Thursday, June 01, 2006

I promise, as God is my witness, this story is kosher.

OK, another New York story.

I graduated from DuBois High School in DuBois, Pennsylvania, a place where being ethnic meant you were Polish, maybe Lithuanian. I go to New York and get a job in a boiler room which, for those of you who don't know, is a small hot room filled with phones on long counters. Men, shoulder to shoulder, would dial all day, calling businesses, wheedling money with scams like this one, selling ads in the Police Athletic League yearbook. This yearbook would be published, otherwise this would be illegal, but it will never be distributed. Every volume, I'm sure, still rests in a warehouse somewhere in New Jersey.

I'm 18, a kid from the backwoods (DuBois was two hours from the closest city and that city was Altoona), and I'm working with all these middle-aged New Yorkers, honking their New York honk into phones, hunched over legal pads and lists, stacks of lists, of every business number in Manhattan.

It's lunch. My first day. The older guys, protective of the kid, take me down the street to my first kosher deli. I'm 18. I scan the menu. I see pastrami. Now, I've heard of pastrami, but being from DuBois, I've never actually had pastrami.

The waitress comes over, pulls the pencil from behind her ear and asks what we'll have. My turn. I order a hot pastrami on rye. The waitress asks, "Something to drink?" I order, in a kosher deli, a glass of milk.

The waitress says, "No."

I ask, making things even worse, "Are you out of milk?"

She says, "No."

The middle-aged men sigh a collective sigh for this goy from Pennsylvania and one man says, "We'll explain. Bring him a Doctor Brown's."

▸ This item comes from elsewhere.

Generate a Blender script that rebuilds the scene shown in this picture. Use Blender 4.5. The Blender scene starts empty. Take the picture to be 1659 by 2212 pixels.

To this day, when I go into a deli, I get the Dr. Brown's Cel-Ray. I know, some people swear by the Cream Soda, but I go for the Cel-Ray every time. And when I take that first sip I'm 18 again, a kid from the sticks, with a whole world of things to learn.

1 comment:

Elizabeth Krecker said...

Great story, David! I love your sense of detail, right down to the waitress pulling the pencil out from behind her ear. It's amazing what a great story a simple thing like a glass of milk can tell.